Wired has a new and very mildly skeptical article today about Nicholas Negroponte's $100 laptop project. But again, nobody's questioning the premise that computers are what these children need. Rather, critics want to throw more technology at them. Excerpt from Wired News: Laptops for Kids With No Power:
Giving laptops to school kids has been a big hit in the United States, but an ambitious plan to sell millions of cheap notebooks to children in developing countries may be more challenging, experts warn. Many need electricity more than laptops.
Nicholas Negroponte, chairman and founder of MIT's Media Lab, is planning to provide several hundred million kids in developing countries their own rugged, internet- and multimedia-capable $100 laptops.
But while Negroponte sees the notebooks as an educational tool that can help alleviate world poverty, others say it will take a lot more than a cheap computer.
"It's not as simple as 'if you build it, they will use it,'" said Andy Carvin, director of the Digital Divide Network, a community of educators and activists working to include more people in the digital age.
For the program to work, training and technical support has to exist -- as well as basic literacy and local content to meet local needs, he said.
"Some kids could probably do well on their own, but the majority will need long-term support of some kind," he said.
I started writing some comments but don't have the energy to be very coherent today... instead I'm going to steal some relevant quotes from Todd Oppenheimer's book.

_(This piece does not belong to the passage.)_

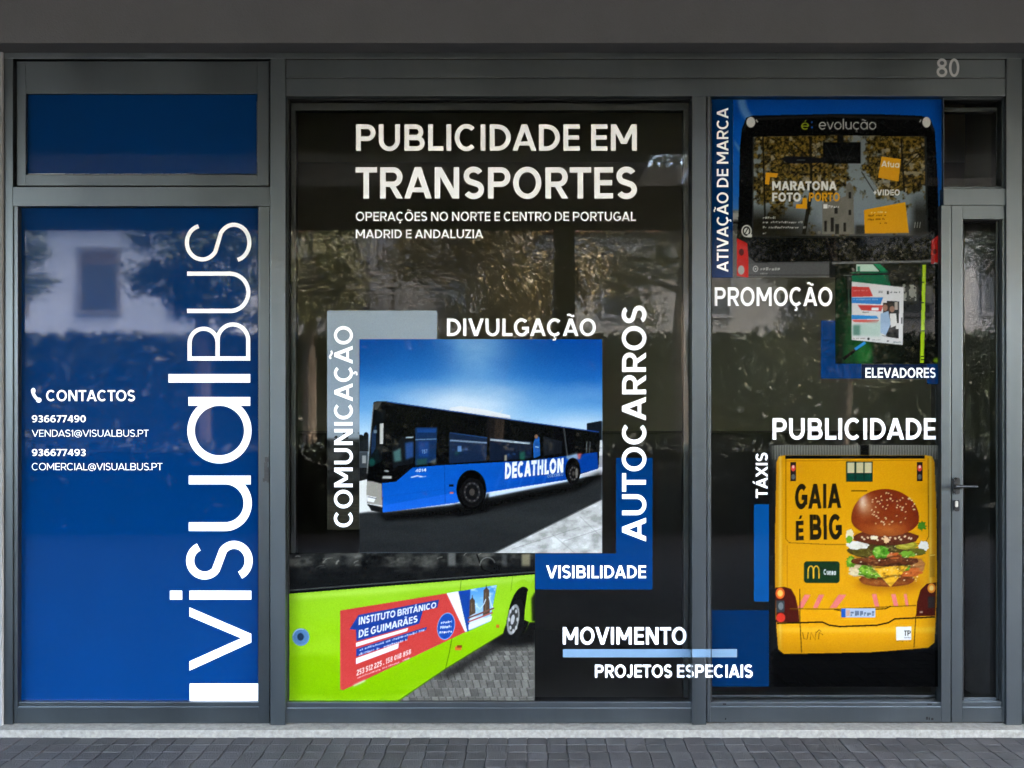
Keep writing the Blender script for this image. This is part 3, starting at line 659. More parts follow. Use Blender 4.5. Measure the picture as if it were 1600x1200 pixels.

He's writing about the US, but the principles apply here too.
At its core, education is a people process. Yes, youngsters need tools, but most of all they need people. This is particularly the case with society's most disadvantaged children -- the group supposedly suffering from this cruel "digital divide" and which educators are desperate to supply with gizmos. Survey after survey indicates that schools that serve the poor are doing fine as far as supplies of computer gear are concerned. They're not doing so well when it comes to teaching. From California to Harlem, from the hollows of poverty in West Virginia to the polished suburban corners of Montgomery County, Maryland, the presence of state-of-the-art technology is in general making matters worse. (Oppenheimer, The Flickering Mind, p. 395)
Oppenheimer quotes Stephen Kindel, an editor at Forbes magazine:
"In the end, it is the poor who will be chained to the computer; the rich will get teachers."